▶ **Exercise prompt**: Extract, word for word, every line from the one containing "Write part 2" through the one containing "1.035)), 'brass', leaf, smooth=False)", with both end lines kept.

Scripts that build scenes:
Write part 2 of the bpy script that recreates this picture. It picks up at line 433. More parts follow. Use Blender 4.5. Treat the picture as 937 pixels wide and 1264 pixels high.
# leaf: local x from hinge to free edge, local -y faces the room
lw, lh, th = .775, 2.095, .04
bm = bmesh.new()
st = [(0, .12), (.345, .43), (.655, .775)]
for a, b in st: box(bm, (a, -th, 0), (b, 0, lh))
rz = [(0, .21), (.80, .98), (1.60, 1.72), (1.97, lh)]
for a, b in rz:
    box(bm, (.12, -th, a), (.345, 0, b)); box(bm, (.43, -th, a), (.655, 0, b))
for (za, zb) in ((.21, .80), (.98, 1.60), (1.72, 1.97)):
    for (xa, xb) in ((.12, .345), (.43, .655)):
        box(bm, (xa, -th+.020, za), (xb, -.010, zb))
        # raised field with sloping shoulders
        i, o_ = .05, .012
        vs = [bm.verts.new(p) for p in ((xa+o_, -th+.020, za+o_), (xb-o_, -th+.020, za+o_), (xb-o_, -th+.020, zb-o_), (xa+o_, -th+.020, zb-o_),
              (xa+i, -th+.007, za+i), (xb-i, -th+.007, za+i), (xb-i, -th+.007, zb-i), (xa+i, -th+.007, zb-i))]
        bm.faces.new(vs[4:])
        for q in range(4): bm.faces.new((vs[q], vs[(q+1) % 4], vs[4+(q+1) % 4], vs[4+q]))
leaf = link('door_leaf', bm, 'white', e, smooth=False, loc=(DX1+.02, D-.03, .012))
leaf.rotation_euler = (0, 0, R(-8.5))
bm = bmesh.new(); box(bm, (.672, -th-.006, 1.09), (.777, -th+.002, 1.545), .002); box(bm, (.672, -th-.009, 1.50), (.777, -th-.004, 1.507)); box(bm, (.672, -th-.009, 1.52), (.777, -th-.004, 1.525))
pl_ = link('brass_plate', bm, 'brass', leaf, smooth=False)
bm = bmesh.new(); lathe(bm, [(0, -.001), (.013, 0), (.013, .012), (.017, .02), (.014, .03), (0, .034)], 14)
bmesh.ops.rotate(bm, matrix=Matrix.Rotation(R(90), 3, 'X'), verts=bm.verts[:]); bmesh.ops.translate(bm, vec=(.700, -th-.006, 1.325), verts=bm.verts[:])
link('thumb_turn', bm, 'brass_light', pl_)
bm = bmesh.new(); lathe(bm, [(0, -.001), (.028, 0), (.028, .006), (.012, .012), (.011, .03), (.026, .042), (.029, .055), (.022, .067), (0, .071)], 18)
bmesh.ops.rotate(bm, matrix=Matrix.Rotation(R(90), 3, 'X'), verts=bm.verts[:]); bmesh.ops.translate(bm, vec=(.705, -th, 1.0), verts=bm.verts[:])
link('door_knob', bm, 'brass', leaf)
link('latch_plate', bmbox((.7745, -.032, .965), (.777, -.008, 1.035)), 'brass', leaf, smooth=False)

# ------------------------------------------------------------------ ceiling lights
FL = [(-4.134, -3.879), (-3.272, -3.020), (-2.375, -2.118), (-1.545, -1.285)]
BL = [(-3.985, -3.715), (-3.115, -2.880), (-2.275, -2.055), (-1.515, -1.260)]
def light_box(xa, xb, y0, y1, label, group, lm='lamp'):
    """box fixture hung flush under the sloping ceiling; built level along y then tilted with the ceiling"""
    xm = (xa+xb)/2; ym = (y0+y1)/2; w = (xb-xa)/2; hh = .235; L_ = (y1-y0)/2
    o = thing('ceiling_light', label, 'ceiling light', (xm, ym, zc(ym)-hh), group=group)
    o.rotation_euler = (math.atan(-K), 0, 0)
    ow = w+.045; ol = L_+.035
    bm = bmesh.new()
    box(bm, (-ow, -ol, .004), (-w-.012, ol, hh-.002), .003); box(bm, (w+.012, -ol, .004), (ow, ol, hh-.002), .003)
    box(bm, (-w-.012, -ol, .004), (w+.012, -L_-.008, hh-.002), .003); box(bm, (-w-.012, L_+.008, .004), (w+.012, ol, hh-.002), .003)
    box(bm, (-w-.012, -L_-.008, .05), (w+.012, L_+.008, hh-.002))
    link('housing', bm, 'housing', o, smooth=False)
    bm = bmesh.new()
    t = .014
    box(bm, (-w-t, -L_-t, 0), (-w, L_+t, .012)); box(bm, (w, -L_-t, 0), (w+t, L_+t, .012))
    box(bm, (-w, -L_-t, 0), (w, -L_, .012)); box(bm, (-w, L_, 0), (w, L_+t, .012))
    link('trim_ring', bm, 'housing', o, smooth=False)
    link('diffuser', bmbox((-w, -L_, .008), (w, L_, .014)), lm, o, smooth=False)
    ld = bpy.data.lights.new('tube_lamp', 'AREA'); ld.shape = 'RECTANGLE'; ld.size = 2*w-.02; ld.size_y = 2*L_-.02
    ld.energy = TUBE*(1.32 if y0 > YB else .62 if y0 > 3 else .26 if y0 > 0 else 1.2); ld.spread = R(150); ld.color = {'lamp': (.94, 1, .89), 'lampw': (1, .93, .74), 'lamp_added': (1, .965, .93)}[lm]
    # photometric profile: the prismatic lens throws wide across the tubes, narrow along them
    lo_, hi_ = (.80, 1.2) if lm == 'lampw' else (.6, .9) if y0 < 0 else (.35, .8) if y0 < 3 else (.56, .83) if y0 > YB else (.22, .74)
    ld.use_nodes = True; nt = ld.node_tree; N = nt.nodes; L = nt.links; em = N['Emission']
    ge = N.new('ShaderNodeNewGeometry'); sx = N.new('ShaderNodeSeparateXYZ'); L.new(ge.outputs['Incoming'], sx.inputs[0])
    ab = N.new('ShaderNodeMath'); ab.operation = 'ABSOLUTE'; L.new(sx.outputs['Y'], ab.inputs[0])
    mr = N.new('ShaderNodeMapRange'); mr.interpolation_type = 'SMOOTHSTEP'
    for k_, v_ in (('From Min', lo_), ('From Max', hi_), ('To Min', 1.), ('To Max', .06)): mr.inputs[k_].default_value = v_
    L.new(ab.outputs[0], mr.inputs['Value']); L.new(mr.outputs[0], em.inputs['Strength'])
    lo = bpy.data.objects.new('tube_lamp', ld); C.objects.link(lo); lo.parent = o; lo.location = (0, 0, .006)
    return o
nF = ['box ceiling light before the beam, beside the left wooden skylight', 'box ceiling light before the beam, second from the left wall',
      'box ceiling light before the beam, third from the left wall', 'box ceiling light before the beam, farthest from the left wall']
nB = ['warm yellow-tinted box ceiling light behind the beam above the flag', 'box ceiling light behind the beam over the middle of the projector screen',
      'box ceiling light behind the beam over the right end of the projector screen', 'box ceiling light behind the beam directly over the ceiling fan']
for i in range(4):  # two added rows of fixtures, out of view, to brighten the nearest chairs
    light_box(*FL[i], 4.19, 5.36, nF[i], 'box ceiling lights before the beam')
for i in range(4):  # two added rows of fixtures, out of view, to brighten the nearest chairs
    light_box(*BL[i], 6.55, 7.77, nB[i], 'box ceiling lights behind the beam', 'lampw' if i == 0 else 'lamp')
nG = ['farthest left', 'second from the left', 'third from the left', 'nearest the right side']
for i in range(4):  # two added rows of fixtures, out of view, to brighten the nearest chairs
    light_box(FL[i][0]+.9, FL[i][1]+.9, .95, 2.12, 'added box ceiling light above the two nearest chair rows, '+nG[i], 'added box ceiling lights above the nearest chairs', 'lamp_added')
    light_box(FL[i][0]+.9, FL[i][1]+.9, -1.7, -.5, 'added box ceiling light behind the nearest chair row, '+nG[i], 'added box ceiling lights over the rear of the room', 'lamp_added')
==
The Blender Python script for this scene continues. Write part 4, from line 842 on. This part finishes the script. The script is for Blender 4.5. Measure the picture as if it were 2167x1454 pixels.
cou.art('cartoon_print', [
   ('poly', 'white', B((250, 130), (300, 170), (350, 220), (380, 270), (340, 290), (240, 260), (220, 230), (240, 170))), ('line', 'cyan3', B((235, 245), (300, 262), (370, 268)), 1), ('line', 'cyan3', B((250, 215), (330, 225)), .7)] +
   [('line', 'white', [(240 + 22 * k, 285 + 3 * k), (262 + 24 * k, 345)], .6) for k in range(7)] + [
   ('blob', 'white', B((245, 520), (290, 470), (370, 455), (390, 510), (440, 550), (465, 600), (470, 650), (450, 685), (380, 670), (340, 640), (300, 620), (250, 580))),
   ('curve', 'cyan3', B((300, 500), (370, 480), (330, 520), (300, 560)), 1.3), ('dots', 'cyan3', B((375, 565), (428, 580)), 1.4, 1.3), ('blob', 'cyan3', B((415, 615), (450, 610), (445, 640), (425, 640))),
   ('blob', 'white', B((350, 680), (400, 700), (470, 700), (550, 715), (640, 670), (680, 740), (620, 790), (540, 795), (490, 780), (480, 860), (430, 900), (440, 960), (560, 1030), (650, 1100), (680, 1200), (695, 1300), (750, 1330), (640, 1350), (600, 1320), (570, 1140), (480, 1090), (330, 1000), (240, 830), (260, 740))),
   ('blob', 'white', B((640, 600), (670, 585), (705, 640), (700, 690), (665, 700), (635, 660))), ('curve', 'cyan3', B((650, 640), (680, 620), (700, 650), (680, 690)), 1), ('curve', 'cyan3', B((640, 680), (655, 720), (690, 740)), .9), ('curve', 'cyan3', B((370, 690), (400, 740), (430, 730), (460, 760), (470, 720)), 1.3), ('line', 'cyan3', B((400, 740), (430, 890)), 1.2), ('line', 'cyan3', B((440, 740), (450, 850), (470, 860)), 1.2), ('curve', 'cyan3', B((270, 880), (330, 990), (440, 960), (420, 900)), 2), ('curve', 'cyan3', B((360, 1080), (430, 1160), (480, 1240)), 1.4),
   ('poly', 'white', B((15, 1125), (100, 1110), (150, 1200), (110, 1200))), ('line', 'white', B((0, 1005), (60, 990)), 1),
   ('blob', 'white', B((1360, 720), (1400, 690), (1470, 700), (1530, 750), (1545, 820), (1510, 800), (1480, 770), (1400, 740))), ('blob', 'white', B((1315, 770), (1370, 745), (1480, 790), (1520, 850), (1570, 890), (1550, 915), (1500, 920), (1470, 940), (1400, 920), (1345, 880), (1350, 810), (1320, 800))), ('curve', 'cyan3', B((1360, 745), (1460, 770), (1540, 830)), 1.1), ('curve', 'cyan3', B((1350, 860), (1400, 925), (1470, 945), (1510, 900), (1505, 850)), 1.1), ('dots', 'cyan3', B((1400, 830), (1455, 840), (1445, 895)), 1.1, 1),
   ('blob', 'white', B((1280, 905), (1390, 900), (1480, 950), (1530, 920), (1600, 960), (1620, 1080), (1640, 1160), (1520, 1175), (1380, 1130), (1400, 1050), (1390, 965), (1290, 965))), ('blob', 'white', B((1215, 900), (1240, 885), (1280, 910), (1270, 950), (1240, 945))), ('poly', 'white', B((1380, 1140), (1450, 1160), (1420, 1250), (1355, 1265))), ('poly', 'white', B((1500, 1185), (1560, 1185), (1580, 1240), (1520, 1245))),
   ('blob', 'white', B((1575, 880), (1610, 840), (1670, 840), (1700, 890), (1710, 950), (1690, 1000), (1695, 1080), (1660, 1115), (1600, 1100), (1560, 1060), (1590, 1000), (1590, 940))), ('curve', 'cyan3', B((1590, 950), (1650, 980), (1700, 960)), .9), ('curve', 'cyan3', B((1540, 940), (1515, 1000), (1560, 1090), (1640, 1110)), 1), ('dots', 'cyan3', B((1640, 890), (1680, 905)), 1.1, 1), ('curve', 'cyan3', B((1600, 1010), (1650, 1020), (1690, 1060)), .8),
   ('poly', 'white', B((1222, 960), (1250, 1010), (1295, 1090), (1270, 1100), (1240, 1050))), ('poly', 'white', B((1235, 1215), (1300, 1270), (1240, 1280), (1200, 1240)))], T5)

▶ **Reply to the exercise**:
Write part 2 of the bpy script that recreates this picture. It picks up at line 433. More parts follow. Use Blender 4.5. Treat the picture as 937 pixels wide and 1264 pixels high.
# leaf: local x from hinge to free edge, local -y faces the room
lw, lh, th = .775, 2.095, .04
bm = bmesh.new()
st = [(0, .12), (.345, .43), (.655, .775)]
for a, b in st: box(bm, (a, -th, 0), (b, 0, lh))
rz = [(0, .21), (.80, .98), (1.60, 1.72), (1.97, lh)]
for a, b in rz:
    box(bm, (.12, -th, a), (.345, 0, b)); box(bm, (.43, -th, a), (.655, 0, b))
for (za, zb) in ((.21, .80), (.98, 1.60), (1.72, 1.97)):
    for (xa, xb) in ((.12, .345), (.43, .655)):
        box(bm, (xa, -th+.020, za), (xb, -.010, zb))
        # raised field with sloping shoulders
        i, o_ = .05, .012
        vs = [bm.verts.new(p) for p in ((xa+o_, -th+.020, za+o_), (xb-o_, -th+.020, za+o_), (xb-o_, -th+.020, zb-o_), (xa+o_, -th+.020, zb-o_),
              (xa+i, -th+.007, za+i), (xb-i, -th+.007, za+i), (xb-i, -th+.007, zb-i), (xa+i, -th+.007, zb-i))]
        bm.faces.new(vs[4:])
        for q in range(4): bm.faces.new((vs[q], vs[(q+1) % 4], vs[4+(q+1) % 4], vs[4+q]))
leaf = link('door_leaf', bm, 'white', e, smooth=False, loc=(DX1+.02, D-.03, .012))
leaf.rotation_euler = (0, 0, R(-8.5))
bm = bmesh.new(); box(bm, (.672, -th-.006, 1.09), (.777, -th+.002, 1.545), .002); box(bm, (.672, -th-.009, 1.50), (.777, -th-.004, 1.507)); box(bm, (.672, -th-.009, 1.52), (.777, -th-.004, 1.525))
pl_ = link('brass_plate', bm, 'brass', leaf, smooth=False)
bm = bmesh.new(); lathe(bm, [(0, -.001), (.013, 0), (.013, .012), (.017, .02), (.014, .03), (0, .034)], 14)
bmesh.ops.rotate(bm, matrix=Matrix.Rotation(R(90), 3, 'X'), verts=bm.verts[:]); bmesh.ops.translate(bm, vec=(.700, -th-.006, 1.325), verts=bm.verts[:])
link('thumb_turn', bm, 'brass_light', pl_)
bm = bmesh.new(); lathe(bm, [(0, -.001), (.028, 0), (.028, .006), (.012, .012), (.011, .03), (.026, .042), (.029, .055), (.022, .067), (0, .071)], 18)
bmesh.ops.rotate(bm, matrix=Matrix.Rotation(R(90), 3, 'X'), verts=bm.verts[:]); bmesh.ops.translate(bm, vec=(.705, -th, 1.0), verts=bm.verts[:])
link('door_knob', bm, 'brass', leaf)
link('latch_plate', bmbox((.7745, -.032, .965), (.777, -.008, 1.035)), 'brass', leaf, smooth=False)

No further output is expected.